Rows from a 3D scene dataset:
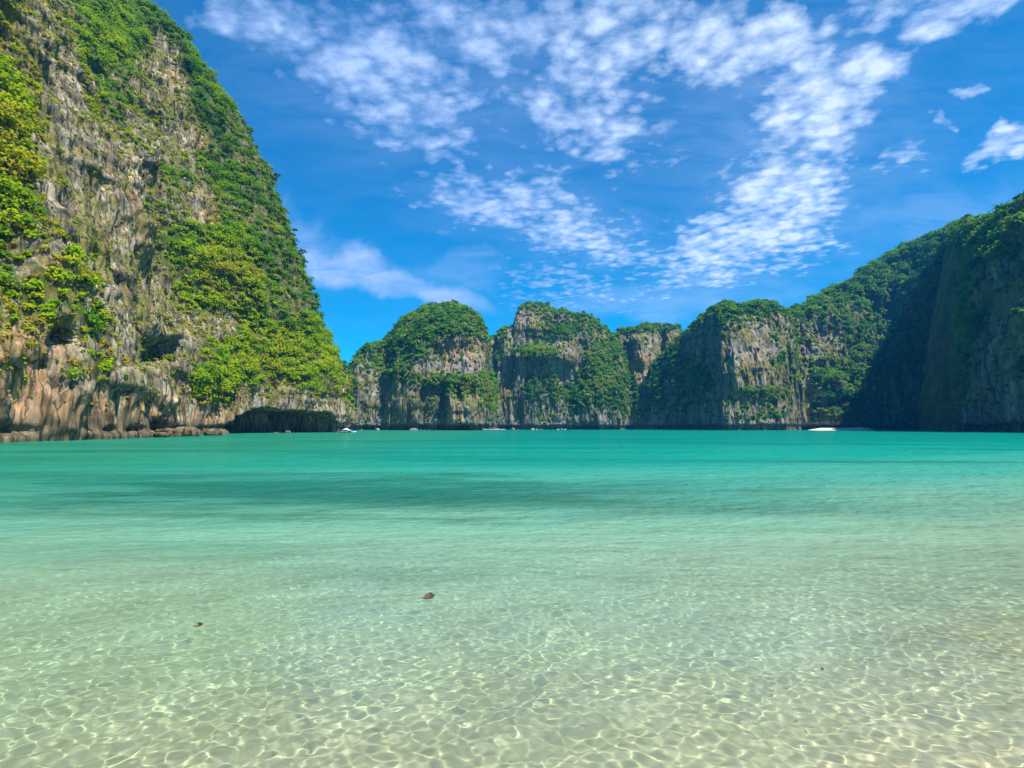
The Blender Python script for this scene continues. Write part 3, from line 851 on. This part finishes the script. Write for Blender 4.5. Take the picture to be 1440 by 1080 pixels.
def make_tree(name, h, spread, tint, mat, leafs, clumps, each, label, cat, group, seed):
    rng = np.random.default_rng(seed)
    root = empty(name, label, cat, group)
    lean = rng.normal(size=2) * 0.08 * h
    tp = np.array([[0, 0, -0.12 * h], [lean[0] * 0.2, lean[1] * 0.2, 0.2 * h], [lean[0] * 0.6, lean[1] * 0.6, 0.42 * h], [lean[0], lean[1], 0.66 * h]])
    parts = [tube(tp, [0.045 * h, 0.032 * h, 0.024 * h, 0.012 * h])]
    cen, rad = [], []
    for k in range(clumps):
        an = k * 2.4 + rng.uniform(-.4, .4)
        rr_ = spread * math.sqrt((k + 0.4) / clumps)
        hz = h * (0.90 - 0.34 * (rr_ / spread) ** 2 + rng.uniform(-.07, .07))
        e = np.array([lean[0] + rr_ * math.cos(an), lean[1] + rr_ * math.sin(an), hz - 0.08 * h])
        cen.append(e)
        rad.append(spread * rng.uniform(0.26, 0.44))
        st_ = tp[2] + (tp[3] - tp[2]) * rng.uniform(0, 1)
        parts.append(tube([st_, (st_ + e) / 2 + [0, 0, 0.03 * h], e], [0.014 * h, 0.010 * h, 0.005 * h], 5))
    v, f = merge(parts)
    link_mesh('trunk', v, f, BARK, parent=root)
    cen, rad = np.array(cen), np.array(rad)
    lv, lf, lt = leaf_cloud(cen, rad, np.clip(tint + rng.normal(size=clumps) * 0.07, 0, 1), each, leafs, rng, 0.6)
    link_mesh('crown', lv, lf, mat, {'tint': lt}, smooth=False, parent=root)
    return root


def plant(protos, spots, rng, sc=(0.75, 1.25)):
    """first use of each prototype moves it, later ones are copies"""
    used = set()
    for i, p in enumerate(spots):
        k = int(rng.integers(len(protos))) if i >= len(protos) else i
        o = protos[k] if k not in used else copy_thing(protos[k])
        used.add(k)
        q_ = rng.uniform(*sc)
        o.location = tuple(float(z_) for z_ in p)
        o.rotation_euler = (0, 0, float(rng.uniform(0, 6.28)))
        o.scale = (q_, q_, q_ * float(rng.uniform(0.85, 1.15)))


def spots_in(mass, boxes, n, rng, sink=0.0, need=0.35):
    V, nor, area, cov, ta, px, py = mass
    wv2 = area * (cov > need) * np.clip(blobs(px, py, boxes, 6), 0, 1)
    ids = pick(wv2, n, rng)
    return V.reshape(-1, 3)[ids] + nor.reshape(-1, 3)[ids] * sink


def spots_sky(mass, lo, hi, n, rng):
    """points along the outline a mass shows against the sky"""
    V, nor, area, cov, ta, px, py = mass
    cols = np.argmin(py, axis=0)
    j = np.arange(px.shape[1])
    ok = [q_ for q_ in j if lo < px[cols[q_], q_] < hi]
    js = np.array(ok)[np.linspace(0, len(ok) - 1, n).astype(int) + 0]
    return V[cols[js], js]


rng = np.random.default_rng(77)
lab = 'small wind bent tree on the skyline edge of the left cliff'
pr = [make_tree('cliff_tree', 4.2, 1.7, tt, LEAF_NEAR, 0.30, 9, 42, lab, 'tree', 'trees along the left cliff skyline', 300 + i) for i, tt in enumerate((0.12, 0.25, 0.34))]
V_, nor_, ar_, cov_, ta_, px_, py_ = LV
rows = np.linspace(40, V_.shape[0] - 40, 200).astype(int)
sk = []
for i in rows:
    vis_ = np.where(px_[i] < 600, px_[i], -999)
    j = int(np.argmax(vis_))
    if -20 < py_[i, j] < 560:
        sk.append(V_[i, j])
sk = [sk[k] for k in np.linspace(0, len(sk) - 1, 46).astype(int)]
plant(pr, [p + np.array([-0.5, 0.3, -0.6]) + rng.normal(size=3) * [0.8, 1.5, 0.3] for p in sk], rng, (0.55, 1.15))

lab = 'dense rounded bright green bush in the leafy patches of the left cliff'
pr = [make_tree('cliff_bush', 2.6, 1.7, tt, LEAF_NEAR, 0.27, 8, 44, lab, 'bush', 'bright bushes on the left cliff', 320 + i) for i, tt in enumerate((0.48, 0.58, 0.66))]
plant(pr, spots_in(LV, [(315, 385, 62, 55, 1), (300, 560, 28, 38, 1), (390, 490, 70, 40, .6), (15, 200, 30, 90, .7), (120, 425, 40, 26, .8), (130, 520, 40, 18, .6)], 85, rng, 0.1), rng, (0.6, 1.2))

lab = 'broad green tree in the wood behind the strip of white sand'
pr = [make_tree('cove_tree', 9.0, 4.2, tt, LEAF_FAR, 0.62, 11, 40, lab, 'tree', 'trees behind the white sand strip', 340 + i) for i, tt in enumerate((0.3, 0.45, 0.6, 0.85))]
plant(pr, spots_in(HILL, [(1190, 560, 62, 40, 1), (1185, 590, 60, 12, 1)], 34, rng, 0.5, 0.2), rng, (0.6, 1.15))

lab = 'small tree standing on the crest of the right hand ridge against the sky'
pr = [make_tree('ridge_tree', 5.0, 2.3, tt, LEAF_FAR, 0.5, 8, 34, lab, 'tree', 'trees on the right ridge crest', 360 + i) for i, tt in enumerate((0.15, 0.3))]
plant(pr, np.concatenate([spots_sky(PEAK, 985, 1112, 12, rng), spots_sky(HILL, 1120, 1436, 26, rng)]) - [0, 0, 0.8], rng, (0.5, 1.05))

lab = 'small tree on the broken skyline of the middle massif'
pr = [make_tree('crest_tree', 4.6, 2.1, tt, LEAF_FAR, 0.5, 8, 34, lab, 'tree', 'trees on the massif skyline', 370 + i) for i, tt in enumerate((0.2, 0.36))]
plant(pr, np.concatenate([spots_sky(MASSIF, 700, 862, 17, rng), spots_sky(FLAT, 868, 955, 11, rng)]) - [0, 0, 0.8], rng, (0.45, 1.0))

lab = 'small dark tree on the rounded crown of the islet against the sky'
pr = [make_tree('crown_tree', 4.0, 1.9, 0.2, LEAF_FAR, 0.45, 8, 34, lab, 'tree', 'trees on the islet crown', 380)]
plant(pr, spots_sky(DOME, 515, 675, 14, rng) - [0, 0, 0.7], rng, (0.5, 1.0))


# ------------------------------------------------------------------ boulders at the foot of the left cliff
def boulder(px, py, D, w_, h_, dep, label, seed, zc=0.0):
    import bmesh
    bm = bmesh.new()
    bmesh.ops.create_icosphere(bm, subdivisions=4, radius=1.0)
    v = np.array([q_.co[:] for q_ in bm.verts])
    v = np.sign(v) * np.abs(v) ** 0.75
    v *= (1 + 0.28 * fbm(v, 0.8, 0.8, 0.5, 4, seed, ridge=True))[:, None]
    v *= np.array([w_ / 2, dep / 2, h_ / 2])
    f = np.array([[q_.index for q_ in p.verts] for p in bm.faces])
    bm.free()
    o = link_mesh('boulder', v, f, ROCK_NEAR, {'veg': np.zeros(len(v)), 'tan': np.full(len(v), 0.4)})
    o.location = tuple(P(px, py, D))
    tag(o, label, 'boulder', 'boulders at the foot of the left cliff')


boulder(228, 606, 98, 1.9, 0.6, 1.6, 'flat tan boulder lying on top of a pale ragged rock by the notch', 401)
boulder(228, 611, 97, 2.4, 0.7, 2.0, 'pale ragged rock at the waterline carrying a flat tan boulder', 402)
boulder(405, 608, 165, 1.3, 0.9, 1.2, 'small rounded pale rock in the water before the sea cave', 403)
boulder(388, 609, 163, 1.6, 0.5, 1.2, 'low flat rock awash left of the rounded one before the sea cave', 404)
boulder(262, 609, 108, 4.0, 2.2, 2.6, 'dark sloping wedge of rock between two notches at the cliff foot', 405)
boulder(300, 609, 118, 3.0, 1.6, 2.4, 'brown knobbly boulder at the cliff foot under bright bushes', 406)


# ------------------------------------------------------------------ boats
WHITE = plain_mat('boat_white', (0.42, 0.44, 0.45), 0.4, 0.05)
AWN = plain_mat('awning_blue', (0.42, 0.62, 0.86), 0.7, 0.08)
WOOD = plain_mat('boat_wood', (0.34, 0.25, 0.14), 0.6, 0.2)
DARK = plain_mat('engine_dark', (0.05, 0.05, 0.06), 0.5, 0.2)


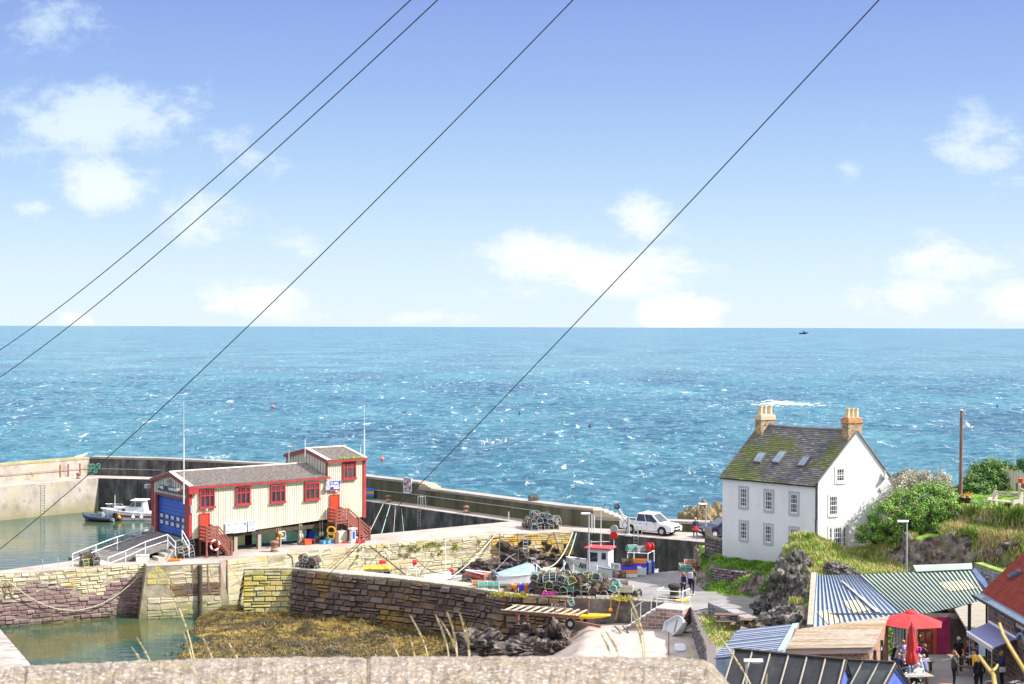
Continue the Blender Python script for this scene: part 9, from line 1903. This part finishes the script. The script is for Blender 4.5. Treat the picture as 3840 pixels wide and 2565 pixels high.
seated(3438,2405,-.4, 'seated person in a magenta top half hidden by the closed parasol', top='magenta', hair='brown_hair', arms=('fwd', 'fwd'))
seated(3624,2404,.6, 'seated person in a dark red jumper at the far table under the awning', top='maroon', hair='hair_auburn', arms=('fwd', 'fwd'))
seated(3663,2410,-1.4, 'seated person in a denim shirt reaching across the far table', top='denim', hair='brown_hair', arms=('fwd', 'fwd'))
seated(3651,2392,-.8, 'seated person with dark hair behind the denim shirted one', top='grey', hair='brown_hair', arms=('fwd', 'fwd'))
def standing(px, topy, rz, lab, h=1.7, **kw):
 d = ray(px, topy); D = (H-h-.02)/(-d.z); q = PX(px, D, 0); return person(lab, (q.x, q.y, 0), rz, h=h, **kw)
standing(3594,2391,.1, 'standing waitress in a black short sleeved dress with a face mask', 1.68, top='black', legs='black', hair='grey_hair', sleeves=False, extra=[('face_mask', 'black', lambda b, k, J, z: b.box(J['head']*k+Vector((0,-.1,-.045)),(.12,.05,.07)))])
standing(3577,2444,1.3, 'standing man in a dark suit holding a hand to his face', 1.78, top='charcoal', legs='black', hair='hair_auburn', arms=('up', 'cross'))
standing(3657,2436,-1.8, 'standing man in a bright yellow jacket and a dark cap', 1.78, top='jacket_yellow', legs='black', hair=None, arms=('down', 'hip'), extra=[('cap', 'black', cap)])
standing(3672,2461, T, 'standing person with a long blonde ponytail and black coat', 1.7, top='black', legs='black', hair='blonde', hairlen=.42)
standing(3757,2443,-1.5, 'standing person in a navy coat with a pale bag by the cafe hatch', 1.68, top='navy_cloth', legs='black', hair='blonde', arms=('fwd', 'fwd'), extra=[('shoulder_bag', 'cream', lambda b, k, J, z: b.bbox((.2,-.05,.85),(.12,.3,.25), b=.04))])
# ------------------------------------------------------------------ far things on the sea
def ship():
 q = P(3013,1247, SEA); k = 1.0; o = thing('fishing_ship', 'small dark fishing ship far out near the horizon', 'ship', (q.x, 5200, SEA)); o.location = PX(3013,5200, SEA); L_ = 27
 lo, up, ins = hull_rings(L_, 7,4,2,.9,1.5); b = MB(); b.loft(lo, cap=False, closed=False); [b.loft([[r[a], r[c]] for r in up], cap=False, closed=False) for a, c in ((0,1),(2,3))]; b.loft([[r[0], r[3]] for r in up], cap=False, closed=False); b.build('hull', 'ship_dark', o); b = MB(); b.bbox((2,0,6),(6,4,5)); b.build('wheelhouse', 'ship_dark', o); b = MB(); b.cyl((-1,0,4),(-1,0,13),.3, n=5); b.cyl((-8,0,4),(-8,0,9),.3, n=5); b.tube([(-1,0,12),(-8,0,6)], .2,4); b.build('mast', 'ship_dark', o)
ship()
for i, (px, py, m, r) in enumerate(((1433,1731, 'buoy_pink', .32),(1022,1530, 'buoy_pink', .4),(3740,1529, 'blue', .3),(1948,1557, 'navy', .28),(2212,1606, 'navy', .28))): q = P(px, py, SEA); b = MB(); b.sph((q.x, q.y, SEA+.4), r, 9,7); b.cyl((q.x, q.y, SEA+.4),(q.x, q.y, SEA+1.0),.07, n=5); tag(b.build('marker_buoy', m), ['pink marker buoy in the sea right of the tower', 'small pink marker buoy farther out above the boathouse', 'blue marker buoy in the sea at the far right', 'dark marker buoy out in the middle of the sea', 'dark marker buoy in mid sea left of the house'][i], 'buoy', 'marker buoys')
q = PD(3638,1602,130); o = thing('seagull', 'white gull flying over the sea right of the utility pole', 'gull', q, .4); b = MB(); b.sph((0,0,0),.1,8,6,(2.0,1,.9)); b.sph((.22,0,.04),.06,7,5); b.build('body', 'white', o)
for s in (-1,1): b = MB(); b._a([(.08, s*.05,.03),(.14, s*.3,.25),(.0, s*.6,.42),(-.12, s*.3,.2),(-.1, s*.05,.03)], [(0,1,2,3,4)]); b.build('wing', 'grey_hair', o)
b = MB(); q = P(2940,1517, SEA); rnd = random.Random(9)
for k in range(150): u_ = rnd.gauss(0,1.2); b.sph((q.x+u_*3.2, q.y+rnd.gauss(0,6), SEA+.05+max(0, rnd.gauss(.1,.4))*max(0,1-abs(u_)*.4)), rnd.uniform(.12,.4),5,4,(2.6,1,.5))
struct(b.build('sea_foam', 'foam'), 'stuff')
# ------------------------------------------------------------------ overhead wires
for i, (a, c, sag, r, lab) in enumerate(((PD(-150,1405,34), PD(1700,-150,12),.25,.0075, 'uppermost overhead wire crossing the sky from lower left'),(PD(-150,1510,34), PD(1800,-150,12),.25,.0075, 'second overhead wire, close to the uppermost one'),(PD(-200,2210,34), PD(2260,-115,13),.3,.0075, 'third overhead wire crossing in front of the boathouse mast'),(PD(700,2630,52), PD(3440,-155,13),.35,.0085, 'lowest overhead wire running down to the middle of the parapet'))):
 b = MB(); b.tube([a.lerp(c, t/40)-Vector((0,0, sag*4*(t/40)*(1-t/40)-0)) for t in range(41)], [r*1.1*(1-t/40)+r*t/40*.65 for t in range(41)], 5); tag(b.build('overhead_wire', 'wire'), lab, 'wire', 'overhead wires')
# ------------------------------------------------------------------ parapet and dry grass in front of the camera
def parapet():
 o = thing('parapet', 'lichen speckled stone parapet with rounded coping along the bottom of the view', 'wall', (0,3.7,15.7)); z0 = H-.8
 def edge(px):   # far top edge, following the photograph's profile
  ys = [(-800,2500),(0,2486),(150,2478),(520,2462),(860,2452),(900,2451),(1500,2447),(2100,2446),(2380,2448),(2560,2450),(2650,2462),(2700,2505),(2745,2560),(2765,2640)]
  for i in range(len(ys)-1):
   if ys[i][0] <= px <= ys[i+1][0]: t = (px-ys[i][0])/(ys[i+1][0]-ys[i][0]); return ys[i][1]+(ys[i+1][1]-ys[i][1])*t
  return ys[0][1]
 secs = [(-760,1375),(1377.5,2765)]; seams = []
 for a, c in secs:
  b = MB(); n = int((c-a)/14)+2; rings = []
  for i in range(n):
   px = a+(c-a)*i/(n-1); y = edge(px); D = (H-z0)/(-(ray(px, y).z)) if px < 2640 else 4.02-(px-2640)*.0006; p = PD(px, y, D); e = 0
   if i in (0, n-1): e = .006
   nz_ = lambda s: .006*fbm(px*.02, s*3,1)+.003*fbm(px*.09, s*9,2); x = p.x; zt = p.z
   prof = [(D-.05, zt-1.2),(D, zt-.1),(D-.006, zt-.03),(D-.03, zt-.004),(D-.09, zt+.006),(D-.2, zt+.012),(D-.33, zt+.004),(D-.42, zt-.012),(D-.455, zt-.05),(D-.46, zt-.14),(D-.42, zt-.15),(D-.42, zt-1.2)]
   rings.append([Vector((x*yy/D, yy, zz-e+nz_(k))) for k, (yy, zz) in enumerate(prof)])
  b.loft([list(reversed(r)) for r in rings]); b.build('coping_stone', 'lichen_stone', o, world=True, smooth=False, uv=False)
parapet()
def grass_stems():
 rnd = random.Random(12)
 S = [(735,2470,625,2185,20,1),(728,2470,690,2375,5,0),(578,2465,520,2402,6,0),(545,2465,498,2432,6,0),(810,2462,762,2395,6,0),(905,2460,850,2400,8,0),(1510,2450,1458,2392,6,0),(1560,2450,1540,2395,3,0),(1610,2450,1545,2320,14,1),(1685,2450,1640,2320,12,1),(1715,2450,1662,2340,18,1),(1712,2450,1680,2305,14,1),(1760,2450,1728,2312,8,1),(1765,2450,1750,2365,2,1),(1165,2460,1152,2438,3,0),
         (2420,2450,2360,2240,20,1),(2410,2452,2372,2300,16,1),(2330,2455,2280,2380,14,0),(2295,2455,2255,2380,14,0),(2600,2450,2588,2432,2,0),(2870,2640,2680,2360,20,0),(2890,2610,2875,2540,-12,0)]
 for i, (bx, by, tx, ty, bend, big) in enumerate(S):
  D = 4.35+rnd.random()*.5; a, c = PD(bx, by+60, D), PD(tx, ty, D); b = MB(); n = 14; pts = []
  for k in range(n+1): t = k/n; p = a.lerp(c, t); p.x += bend/6200*D*math.sin(t*math.pi)*1.0; pts.append(p)
  b.tube(pts, [.0022*(1-t/n*.6) for t in range(n+1)], 4); o = thing('grass_stem', 'dry straw coloured grass stem standing behind the parapet', 'grass stem', a, group='dry grass stems behind the parapet'); b.build('stalk', 'straw', o, world=True)
  b = MB(); h0 = .45 if big else .5
  for k in range(60 if big else 36):
   t = h0+(1-h0)*rnd.random(); j = int(t*n); p = pts[min(j, n-1)].lerp(pts[min(j+1, n)], t*n-j); d = (pts[-1]-pts[-3]).normalized(); sd_ = Vector((rnd.uniform(-1,1), rnd.uniform(-1,1),0))*.0055*(1.25-t); q_ = p+d*.014+sd_; w_ = d.cross(Vector((0,1,0)))*.0022; b._a([p-w_*.3, p+sd_*.5-w_+d*.005, q_, p+sd_*.5+w_+d*.005], [(0,1,2,3)])
  b.build('seed_head', 'straw', o, world=True)
 # thick dry stalks at the lower right, closer to the lens
 for i, (pts, r) in enumerate((([(3920,2640),(3845,2520),(3790,2430),(3762,2380),(3748,2338)], .0048),([(3740,2640),(3725,2530),(3700,2500),(3672,2460)], .0048),([(3722,2515),(3735,2505),(3741,2492)], .0025))):
  b = MB(); b.tube([PD(x, y, 3.4+.05*k) for k, (x, y) in enumerate(pts)], [r*(1-.12*k) for k in range(len(pts))], 7); tag(b.build('dry_stalk', 'straw_thick'), ['long thick dry stalk at the lower right corner', 'broken dry stalk in front of the yellow jacket', 'small side twig of the broken dry stalk'][i], 'stalk', 'thick dry stalks')
grass_stems()
for o_ in list(bpy.data.objects):
 if o_.location.z < -40 and o_.parent is None:
  for c_ in kids(o_): bpy.data.objects.remove(c_)
  bpy.data.objects.remove(o_)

TO BE DONE:
Please restate the material above line by line, exactly, beginning at its first line and ending with the line that contains "return root", without any pictures.

RESPONSE TO THIS EXERCISE:
The Blender Python script for this scene continues. Write part 3, from line 851 on. This part finishes the script. Write for Blender 4.5. Take the picture to be 1440 by 1080 pixels.
def make_tree(name, h, spread, tint, mat, leafs, clumps, each, label, cat, group, seed):
    rng = np.random.default_rng(seed)
    root = empty(name, label, cat, group)
    lean = rng.normal(size=2) * 0.08 * h
    tp = np.array([[0, 0, -0.12 * h], [lean[0] * 0.2, lean[1] * 0.2, 0.2 * h], [lean[0] * 0.6, lean[1] * 0.6, 0.42 * h], [lean[0], lean[1], 0.66 * h]])
    parts = [tube(tp, [0.045 * h, 0.032 * h, 0.024 * h, 0.012 * h])]
    cen, rad = [], []
    for k in range(clumps):
        an = k * 2.4 + rng.uniform(-.4, .4)
        rr_ = spread * math.sqrt((k + 0.4) / clumps)
        hz = h * (0.90 - 0.34 * (rr_ / spread) ** 2 + rng.uniform(-.07, .07))
        e = np.array([lean[0] + rr_ * math.cos(an), lean[1] + rr_ * math.sin(an), hz - 0.08 * h])
        cen.append(e)
        rad.append(spread * rng.uniform(0.26, 0.44))
        st_ = tp[2] + (tp[3] - tp[2]) * rng.uniform(0, 1)
        parts.append(tube([st_, (st_ + e) / 2 + [0, 0, 0.03 * h], e], [0.014 * h, 0.010 * h, 0.005 * h], 5))
    v, f = merge(parts)
    link_mesh('trunk', v, f, BARK, parent=root)
    cen, rad = np.array(cen), np.array(rad)
    lv, lf, lt = leaf_cloud(cen, rad, np.clip(tint + rng.normal(size=clumps) * 0.07, 0, 1), each, leafs, rng, 0.6)
    link_mesh('crown', lv, lf, mat, {'tint': lt}, smooth=False, parent=root)
    return root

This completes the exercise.